RoCEv2 uses ECN bits in the IP header. When a switch detects queue utilization above a threshold, it marks packets with CE. The destination, upon receiving CE‑marked packets, sends a Congestion Notification Packet (CNP) back to the source, which then reduces its rate. RFC 3168 defines ECN for TCP; RoCEv2 applies the same concept over UDP.

RCM Considerations

Mixed environments with RCM‑capable and non‑RCM devices can cause unfair rate reductions.

Rate‑reduction algorithms are vendor‑specific; there is no standard algorithm.

Synchronization issues may lead to over‑ or under‑reaction when multiple sources react to the same congestion signal.

Delay between detection and action can render ECN ineffective for bursty traffic.

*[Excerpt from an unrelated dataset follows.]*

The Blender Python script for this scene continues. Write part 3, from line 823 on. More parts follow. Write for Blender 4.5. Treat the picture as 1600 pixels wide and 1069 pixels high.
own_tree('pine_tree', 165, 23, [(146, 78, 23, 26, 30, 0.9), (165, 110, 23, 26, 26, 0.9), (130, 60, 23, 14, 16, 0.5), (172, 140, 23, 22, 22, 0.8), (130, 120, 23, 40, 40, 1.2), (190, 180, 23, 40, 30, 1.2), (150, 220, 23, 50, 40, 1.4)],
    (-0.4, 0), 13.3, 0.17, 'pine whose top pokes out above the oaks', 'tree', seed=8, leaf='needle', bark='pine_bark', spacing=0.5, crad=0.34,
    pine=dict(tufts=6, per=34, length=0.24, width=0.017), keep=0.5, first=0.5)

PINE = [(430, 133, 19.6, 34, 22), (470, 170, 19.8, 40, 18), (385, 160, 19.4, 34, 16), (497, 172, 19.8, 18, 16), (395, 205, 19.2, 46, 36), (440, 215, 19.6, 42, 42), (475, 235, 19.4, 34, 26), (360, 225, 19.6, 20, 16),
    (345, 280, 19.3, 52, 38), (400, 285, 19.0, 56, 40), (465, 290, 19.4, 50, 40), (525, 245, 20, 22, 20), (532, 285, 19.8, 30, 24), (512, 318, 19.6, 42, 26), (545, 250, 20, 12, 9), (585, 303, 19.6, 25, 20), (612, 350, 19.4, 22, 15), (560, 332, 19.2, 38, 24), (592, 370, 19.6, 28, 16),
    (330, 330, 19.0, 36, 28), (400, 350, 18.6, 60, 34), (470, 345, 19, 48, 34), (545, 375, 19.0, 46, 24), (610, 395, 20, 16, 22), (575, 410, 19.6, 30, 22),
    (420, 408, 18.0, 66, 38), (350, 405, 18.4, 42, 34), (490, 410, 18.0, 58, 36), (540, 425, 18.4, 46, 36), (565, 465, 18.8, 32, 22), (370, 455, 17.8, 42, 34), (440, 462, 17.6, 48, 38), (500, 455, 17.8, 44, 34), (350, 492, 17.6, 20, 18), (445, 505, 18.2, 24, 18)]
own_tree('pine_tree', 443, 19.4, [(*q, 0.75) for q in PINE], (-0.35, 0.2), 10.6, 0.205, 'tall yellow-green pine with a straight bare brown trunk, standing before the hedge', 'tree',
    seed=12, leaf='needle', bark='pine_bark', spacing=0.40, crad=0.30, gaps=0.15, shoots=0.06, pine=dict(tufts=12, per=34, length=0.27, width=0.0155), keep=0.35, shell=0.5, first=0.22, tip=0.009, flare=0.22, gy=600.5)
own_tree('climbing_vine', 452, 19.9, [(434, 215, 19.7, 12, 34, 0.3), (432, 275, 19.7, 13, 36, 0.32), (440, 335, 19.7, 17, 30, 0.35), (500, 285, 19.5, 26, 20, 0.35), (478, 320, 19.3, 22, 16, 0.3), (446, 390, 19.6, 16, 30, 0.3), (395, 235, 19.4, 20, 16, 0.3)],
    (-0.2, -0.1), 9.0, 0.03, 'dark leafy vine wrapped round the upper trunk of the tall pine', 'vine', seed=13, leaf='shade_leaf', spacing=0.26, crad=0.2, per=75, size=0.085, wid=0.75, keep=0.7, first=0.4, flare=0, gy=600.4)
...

Configuration complexity: thresholds for WRED, pause‑timeout, and PFC must be tuned per switch architecture.

PFC and ECN Together

Combining PFC (hop‑by‑hop flow control) with ECN (end‑to‑end congestion signaling) provides rapid local reaction (PFC) and traffic‑aware rate reduction (ECN). The article illustrates a six‑step process with diagrams (Figures 7‑18 to 7‑23) showing how PFC pauses traffic, ECN marks packets, the destination generates CNP, and the source throttles its flow.

VXLAN and Lossless Traffic

VXLAN extends Layer 2 over Layer 3 using MAC‑in‑UDP encapsulation, allowing lossless traffic to traverse routed networks. The VNI is a 24‑bit identifier supporting up to 16 million virtual networks. VXLAN fabrics typically use a spine‑leaf topology with IS‑IS or OSPF for routing. End‑device congestion handling follows the same principles as native Ethernet (PFC, ECN, RCM).

Physical Topology

Leaf switches (e.g., Cisco Nexus 9000) act as VTEPs with both Layer 2 interfaces to local hosts and Layer 3 uplinks to the spine. Traffic between VTEPs traverses the spine using ECMP, and the underlying switches are unaware of the VXLAN encapsulation, operating only on the outer IP header.

Overall, the article provides a comprehensive, step‑by‑step guide to detecting, preventing, and recovering from congestion in lossless Ethernet storage networks, with concrete command examples, counter outputs, and practical considerations for real‑world deployments.